⑤ 債務者は、住所、氏名および生年月日等で特定され、一致したものと判断可能な預金口座のみ回答される。
⑥ 回答の対象は、預金口座自体の情報に限られ、同行の預金者への債権や先行する差押えの有無等は、回答されない。

(略)

6.全店照会に伴うリスク
最後に、全店照会のように照会先が回答に慎重な姿勢をとるものは、照会申出にも特に厳重な注意を要することにご留意ください。この種の照会は、類型的に第三者の権利を侵害し、クレームや損害賠償の請求を受けるリスクが高いものと言えます。
あくまでも、会員が具体的に受任した執行事件のため、必要な情報を相当な範囲でのみ求める必要があります。

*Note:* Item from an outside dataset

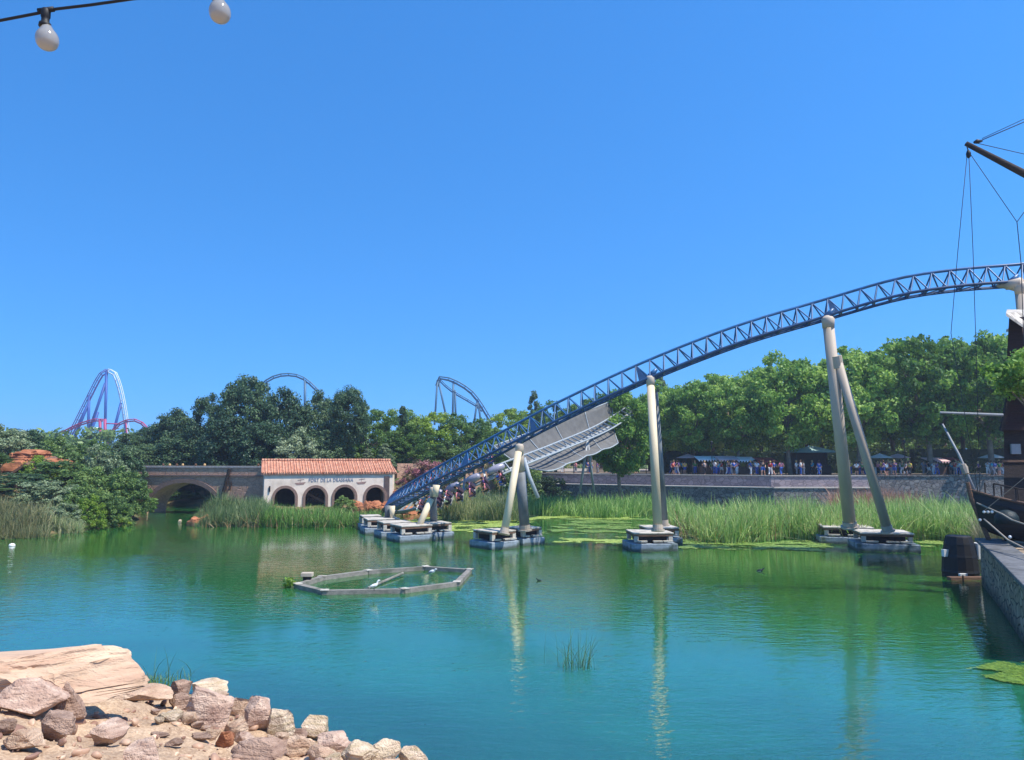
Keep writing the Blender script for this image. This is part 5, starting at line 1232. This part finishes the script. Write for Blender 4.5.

得られた情報は、決して目的外に使用してはなりません。万が一にも、有効な債務名義の不存在、受任事件の不存在または回答の目的外使用等の不祥事が生じれば、弁護士会や弁護士会照会制度全体に対する信頼が大きく毀損されてしまいます
この機会に改めて会員各位の厳重な管理と確認の徹底をお願いする次第です。

 

 

仮差押えをおこなう理由

会社Aの権利が法的に認められる可能性が高い場合(=裁判になっても勝てる可能性が高い場合)であっても、裁判の終了を待っていては時間がかかってしまう。

その間に資産を使ってしまう可能性、逃されてしまう可能性

事前に会社Bの財産を“仮に”差し押さえておき、その後裁判提起する

実際に裁判を提起し、勝訴判決を得る

仮差押えから、回収を図る

債務名義(民事執行法22条)
「強制執行は、次に掲げるもの(以下「債務名義」という。)により行う。
1 確定判決
2 仮執行の宣言を付した判決
3 抗告によらなければ不服を申し立てることができない裁判(確定しなければその効力を生じない裁判にあつては、確定したものに限る。)
3の2 仮執行の宣言を付した損害賠償命令
4 仮執行の宣言を付した支払督促
4の2 訴訟費用、和解の費用若しくは非訟事件(他の法令の規定により非訟事件手続法 (平成23年法律第51号)の規定を準用することとされる事件を含む。)若しくは家事事件の手続の費用の負担の額を定める裁判所書記官の処分又は第42条第4項に規定する執行費用及び返還すべき金銭の額を定める裁判所書記官の処分(後者の処分にあつては、確定したものに限る。)
5 金銭の一定の額の支払又はその他の代替物若しくは有価証券の一定の数量の給付を目的とする請求について公証人が作成した公正証書で、債務者が直ちに強制執行に服する旨の陳述が記載されているもの(以下「執行証書」という。)
6 確定した執行判決のある外国裁判所の判決
6の2 確定した執行決定のある仲裁判断
7 確定判決と同一の効力を有するもの(第3号に掲げる裁判を除く。)」

⇒判決の他、財産を差し押さえるたまえの書面として必要になるのは、
確定判決仮執行付宣言判決支払調書、公証役場で作成される公正証書など。